* _Set task_
Reproduce all the lines exactly as they stand, apart from the pictures.

====

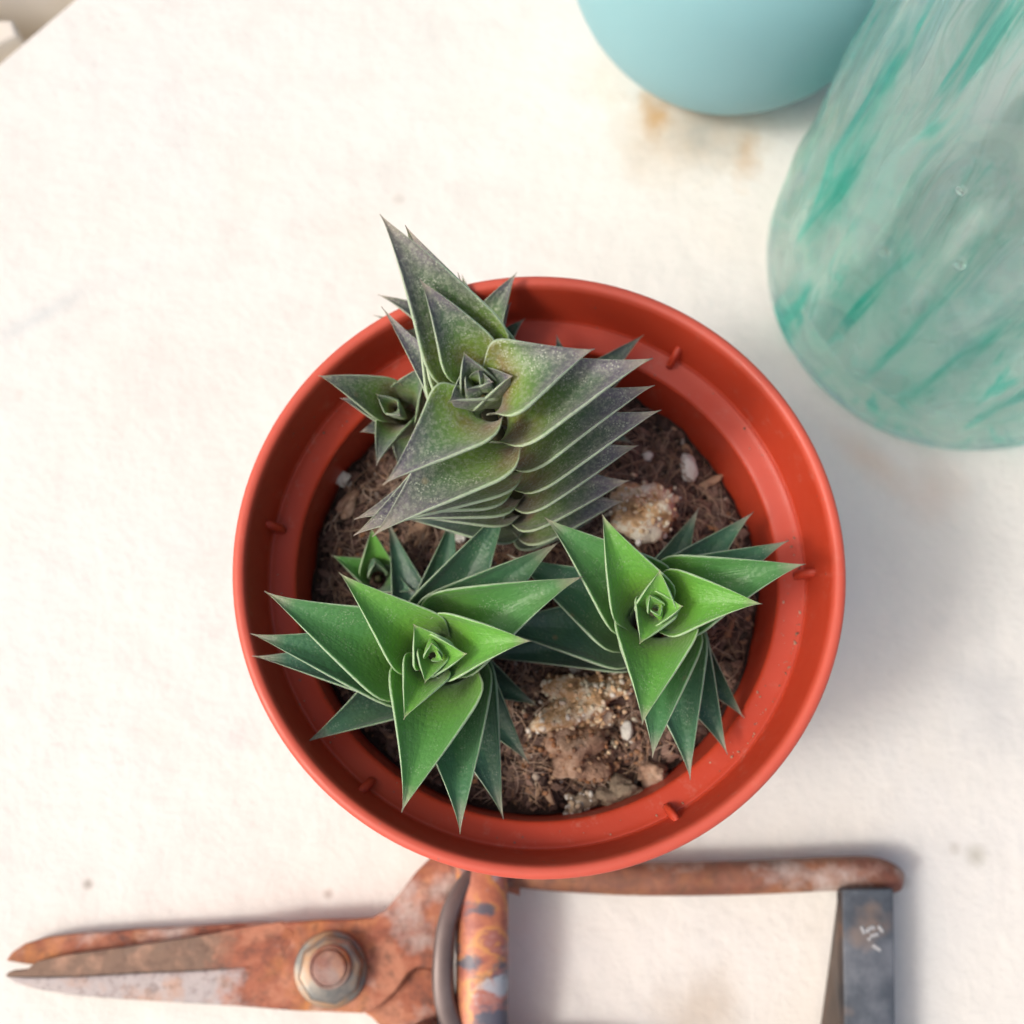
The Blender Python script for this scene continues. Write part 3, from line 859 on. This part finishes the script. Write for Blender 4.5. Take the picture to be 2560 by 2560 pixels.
# rear half: jaw seen above, arm going down to the second handle
rear = [(14, 2402), (28, 2382), (60, 2360), (110, 2345), (200, 2335), (330, 2326), (500, 2317), (640, 2308), (760, 2320), (880, 2400), (960, 2440), (1000, 2425), (1035, 2418), (1092, 2424), (1092, 2620), (1020, 2640), (930, 2545), (860, 2500), (600, 2420), (260, 2420), (66, 2411)]
plate("rear_blade", poly(rear, ZB), .12, ZB, m_rust, sh, bevel=.05)
front_body = [(619, 2418), (670, 2311), (800, 2301), (880, 2300), (930, 2296), (962, 2278), (1000, 2232), (1040, 2180), (1080, 2140), (1130, 2100), (1300, 2080), (1300, 2240), (1170, 2200), (1120, 2240), (1092, 2330), (1088, 2424), (1040, 2420), (1020, 2434), (990, 2478), (935, 2528), (905, 2534), (830, 2531), (740, 2528), (603, 2517), (500, 2511), (300, 2499), (180, 2489), (90, 2474), (36, 2458), (14, 2441), (70, 2443), (200, 2441), (350, 2432), (500, 2426)]
plate("front_blade", poly(front_body, .9), .56, .9, m_front, sh, bevel=.06)
bevel_pl = [(14, 2440), (22, 2430), (64, 2426), (92, 2404), (170, 2388), (270, 2374), (400, 2356), (520, 2338), (602, 2321), (700, 2306), (735, 2330), (700, 2405), (618, 2417), (500, 2424), (350, 2430), (200, 2439), (70, 2441)]
plate("blade_bevel", poly(bevel_pl, .9), .56, .915, m_bevel2, sh, bevel=.012)
# pivot bolt
bc = at(828, 2424, 1.2); 
hexo = []
for k in range(8):
    a = rad(45 * k + 12); hexo.append((bc.x + .76 * math.cos(a), bc.y + .76 * math.sin(a)))
wsh = [(bc.x - .04 + .80 * math.cos(rad(a)), bc.y - .03 + .80 * math.sin(rad(a))) for a in range(0, 360, 10)]
plate("washer", wsh, .902, 1.02, m_bolt, sh, bevel=.04)
plate("nut", [(bc.x + (x - bc.x) * .93, bc.y + (y - bc.y) * .93) for x, y in hexo], 1.022, 1.42, m_bolt, sh, bevel=.09)
be = at(823, 2420, 1.6)
v, f = lathe(smooth_profile([(.46, 1.3), (.45, 1.5), (.40, 1.56), (.37, 1.52), (.36, 1.60), (.30, 1.64), (.01, 1.66)], 4), (be.x, be.y), 40)
link("bolt_end", mesh("bolt_end", v, f), m_boltc, sh)


def sweep(name, pts, w, h, mat, sec=12, ends=.5, parent=None, exp=2.6, tap=None):
    """bar along pts (cm) with rounded-box section w (in plan) x h"""
    P = smooth_profile([V(p) for p in pts], 6)
    vs, fs = [], []
    n = len(P)
    for i, p in enumerate(P):
        t = (P[min(i + 1, n - 1)] - P[max(i - 1, 0)]).normalized()
        s = t.cross(V((0, 0, 1))).normalized(); u = s.cross(t)
        k = i / (n - 1)
        e = 1.0
        if k < .04: e = math.sqrt(max(.02, 1 - (1 - k / .04) ** 2))
        if k > .96: e = math.sqrt(max(.02, 1 - ((k - .96) / .04) ** 2))
        if tap: e *= tap(k)
        for q in range(sec * 2):
            a = math.pi * q / sec
            ca, sa = math.cos(a), math.sin(a)
            x = math.copysign(abs(ca) ** (2 / exp), ca) * w / 2; y = math.copysign(abs(sa) ** (2 / exp), sa) * h / 2
            vs.append(p + s * x * e + u * y * e)
    m = sec * 2
    for i in range(n - 1):
        for q in range(m):
            q2 = (q + 1) % m
            fs.append((i * m + q, i * m + q2, (i + 1) * m + q2, (i + 1) * m + q))
    fs.append(tuple(range(m))[::-1]); fs.append(tuple((n - 1) * m + q for q in range(m)))
    return link(name, mesh(name, vs, fs), mat, parent)


zH = .75
hp = [(1120, 2150), (1250, 2170), (1400, 2186), (1600, 2196), (1850, 2194), (2080, 2184), (2180, 2184), (2258, 2206)]
sweep("upper_handle", [at(X, Y, zH) for X, Y in hp], .74, .85, m_handle, parent=sh, tap=lambda k: 1.0 if k < .88 else 1 - .45 * ((k - .88) / .12) ** 1.5)
hp = [(1040, 2560), (1100, 2640), (1250, 2650), (1500, 2660), (1800, 2750), (2080, 2760), (2260, 2750)]
sweep("lower_handle", [at(X, Y, zH) for X, Y in hp], .74, .85, m_handle, parent=sh)
# bow spring: wide painted band with a thin dark bow beside it
cyl = [at(1203, 2140, 1.35), at(1206, 2260, 1.55), at(1206, 2400, 1.6), at(1204, 2560, 1.5), at(1200, 2680, 1.2)]
sweep("spring_band", cyl, 1.12, .9, m_barrel, parent=sh, exp=2.2)
bow = [at(1190, 2168, 1.5), at(1150, 2225, 1.55), at(1120, 2300, 1.6), at(1108, 2400, 1.6), at(1112, 2490, 1.5), at(1135, 2560, 1.4), at(1165, 2620, 1.3)]
sweep("spring_bow", bow, .46, 1.0, m_dark, parent=sh, exp=5, tap=lambda k: .55 + .45 * math.sin(min(1, k * 1.4 + .1) * math.pi / 2 + 0))
# closing strap at the handle ends
st = [(2107, 2224), (2234, 2222), (2237, 2400), (2238, 2560), (2238, 2760), (2112, 2760), (2112, 2560), (2109, 2400)]
stp = plate("strap", poly(st, 1.5), 1.1, 1.5, m_strap, sh, bevel=.05)
sd_ = [at(2092, 2228, 1.45), at(2096, 2400, 1.45), at(2100, 2560, 1.45), at(2102, 2760, 1.45)]
sb = [at(2096, 2226, .3), at(2074, 2400, .25), at(2052, 2560, .2), at(2040, 2760, .2)]
vs, fs = [], []
for a_, b_ in zip(sd_, sb):
    vs += [a_, a_ + V((.16, 0, 0)), b_ + V((.18, 0, 0)), b_]
for i in range(3):
    for k in range(4):
        k2 = (k + 1) % 4
        fs.append((i * 4 + k, (i + 1) * 4 + k, (i + 1) * 4 + k2, i * 4 + k2))
fs.append((0, 1, 2, 3)); fs.append((15, 14, 13, 12))
link("strap_side", mesh("strap_side", vs, fs), m_strapside, sh, smooth=False)
parts = []
for pl in ([(2154, 2316), (2162, 2334)], [(2166, 2330), (2180, 2318), (2187, 2322)], [(2176, 2340), (2198, 2334)], [(2182, 2362), (2203, 2376)], [(2196, 2314), (2208, 2330)], [(2172, 2344), (2176, 2350)]):
    parts.append(tube(smooth_profile([at(X, Y, 1.506) for X, Y in pl], 4), .045, 6, flat=.25))
v, f = merge(parts); link("scuff_mark", mesh("scuff", v, f), m_scuff, sh)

====

* _Response to the task_
The Blender Python script for this scene continues. Write part 3, from line 859 on. This part finishes the script. Write for Blender 4.5. Take the picture to be 2560 by 2560 pixels.
# rear half: jaw seen above, arm going down to the second handle
rear = [(14, 2402), (28, 2382), (60, 2360), (110, 2345), (200, 2335), (330, 2326), (500, 2317), (640, 2308), (760, 2320), (880, 2400), (960, 2440), (1000, 2425), (1035, 2418), (1092, 2424), (1092, 2620), (1020, 2640), (930, 2545), (860, 2500), (600, 2420), (260, 2420), (66, 2411)]
plate("rear_blade", poly(rear, ZB), .12, ZB, m_rust, sh, bevel=.05)
front_body = [(619, 2418), (670, 2311), (800, 2301), (880, 2300), (930, 2296), (962, 2278), (1000, 2232), (1040, 2180), (1080, 2140), (1130, 2100), (1300, 2080), (1300, 2240), (1170, 2200), (1120, 2240), (1092, 2330), (1088, 2424), (1040, 2420), (1020, 2434), (990, 2478), (935, 2528), (905, 2534), (830, 2531), (740, 2528), (603, 2517), (500, 2511), (300, 2499), (180, 2489), (90, 2474), (36, 2458), (14, 2441), (70, 2443), (200, 2441), (350, 2432), (500, 2426)]
plate("front_blade", poly(front_body, .9), .56, .9, m_front, sh, bevel=.06)
bevel_pl = [(14, 2440), (22, 2430), (64, 2426), (92, 2404), (170, 2388), (270, 2374), (400, 2356), (520, 2338), (602, 2321), (700, 2306), (735, 2330), (700, 2405), (618, 2417), (500, 2424), (350, 2430), (200, 2439), (70, 2441)]
plate("blade_bevel", poly(bevel_pl, .9), .56, .915, m_bevel2, sh, bevel=.012)
# pivot bolt
bc = at(828, 2424, 1.2); 
hexo = []
for k in range(8):
    a = rad(45 * k + 12); hexo.append((bc.x + .76 * math.cos(a), bc.y + .76 * math.sin(a)))
wsh = [(bc.x - .04 + .80 * math.cos(rad(a)), bc.y - .03 + .80 * math.sin(rad(a))) for a in range(0, 360, 10)]
plate("washer", wsh, .902, 1.02, m_bolt, sh, bevel=.04)
plate("nut", [(bc.x + (x - bc.x) * .93, bc.y + (y - bc.y) * .93) for x, y in hexo], 1.022, 1.42, m_bolt, sh, bevel=.09)
be = at(823, 2420, 1.6)
v, f = lathe(smooth_profile([(.46, 1.3), (.45, 1.5), (.40, 1.56), (.37, 1.52), (.36, 1.60), (.30, 1.64), (.01, 1.66)], 4), (be.x, be.y), 40)
link("bolt_end", mesh("bolt_end", v, f), m_boltc, sh)


def sweep(name, pts, w, h, mat, sec=12, ends=.5, parent=None, exp=2.6, tap=None):
    """bar along pts (cm) with rounded-box section w (in plan) x h"""
    P = smooth_profile([V(p) for p in pts], 6)
    vs, fs = [], []
    n = len(P)
    for i, p in enumerate(P):
        t = (P[min(i + 1, n - 1)] - P[max(i - 1, 0)]).normalized()
        s = t.cross(V((0, 0, 1))).normalized(); u = s.cross(t)
        k = i / (n - 1)
        e = 1.0
        if k < .04: e = math.sqrt(max(.02, 1 - (1 - k / .04) ** 2))
        if k > .96: e = math.sqrt(max(.02, 1 - ((k - .96) / .04) ** 2))
        if tap: e *= tap(k)
        for q in range(sec * 2):
            a = math.pi * q / sec
            ca, sa = math.cos(a), math.sin(a)
            x = math.copysign(abs(ca) ** (2 / exp), ca) * w / 2; y = math.copysign(abs(sa) ** (2 / exp), sa) * h / 2
            vs.append(p + s * x * e + u * y * e)
    m = sec * 2
    for i in range(n - 1):
        for q in range(m):
            q2 = (q + 1) % m
            fs.append((i * m + q, i * m + q2, (i + 1) * m + q2, (i + 1) * m + q))
    fs.append(tuple(range(m))[::-1]); fs.append(tuple((n - 1) * m + q for q in range(m)))
    return link(name, mesh(name, vs, fs), mat, parent)


zH = .75
hp = [(1120, 2150), (1250, 2170), (1400, 2186), (1600, 2196), (1850, 2194), (2080, 2184), (2180, 2184), (2258, 2206)]
sweep("upper_handle", [at(X, Y, zH) for X, Y in hp], .74, .85, m_handle, parent=sh, tap=lambda k: 1.0 if k < .88 else 1 - .45 * ((k - .88) / .12) ** 1.5)
hp = [(1040, 2560), (1100, 2640), (1250, 2650), (1500, 2660), (1800, 2750), (2080, 2760), (2260, 2750)]
sweep("lower_handle", [at(X, Y, zH) for X, Y in hp], .74, .85, m_handle, parent=sh)
# bow spring: wide painted band with a thin dark bow beside it
cyl = [at(1203, 2140, 1.35), at(1206, 2260, 1.55), at(1206, 2400, 1.6), at(1204, 2560, 1.5), at(1200, 2680, 1.2)]
sweep("spring_band", cyl, 1.12, .9, m_barrel, parent=sh, exp=2.2)
bow = [at(1190, 2168, 1.5), at(1150, 2225, 1.55), at(1120, 2300, 1.6), at(1108, 2400, 1.6), at(1112, 2490, 1.5), at(1135, 2560, 1.4), at(1165, 2620, 1.3)]
sweep("spring_bow", bow, .46, 1.0, m_dark, parent=sh, exp=5, tap=lambda k: .55 + .45 * math.sin(min(1, k * 1.4 + .1) * math.pi / 2 + 0))
# closing strap at the handle ends
st = [(2107, 2224), (2234, 2222), (2237, 2400), (2238, 2560), (2238, 2760), (2112, 2760), (2112, 2560), (2109, 2400)]
stp = plate("strap", poly(st, 1.5), 1.1, 1.5, m_strap, sh, bevel=.05)
sd_ = [at(2092, 2228, 1.45), at(2096, 2400, 1.45), at(2100, 2560, 1.45), at(2102, 2760, 1.45)]
sb = [at(2096, 2226, .3), at(2074, 2400, .25), at(2052, 2560, .2), at(2040, 2760, .2)]
vs, fs = [], []
for a_, b_ in zip(sd_, sb):
    vs += [a_, a_ + V((.16, 0, 0)), b_ + V((.18, 0, 0)), b_]
for i in range(3):
    for k in range(4):
        k2 = (k + 1) % 4
        fs.append((i * 4 + k, (i + 1) * 4 + k, (i + 1) * 4 + k2, i * 4 + k2))
fs.append((0, 1, 2, 3)); fs.append((15, 14, 13, 12))
link("strap_side", mesh("strap_side", vs, fs), m_strapside, sh, smooth=False)
parts = []
for pl in ([(2154, 2316), (2162, 2334)], [(2166, 2330), (2180, 2318), (2187, 2322)], [(2176, 2340), (2198, 2334)], [(2182, 2362), (2203, 2376)], [(2196, 2314), (2208, 2330)], [(2172, 2344), (2176, 2350)]):
    parts.append(tube(smooth_profile([at(X, Y, 1.506) for X, Y in pl], 4), .045, 6, flat=.25))
v, f = merge(parts); link("scuff_mark", mesh("scuff", v, f), m_scuff, sh)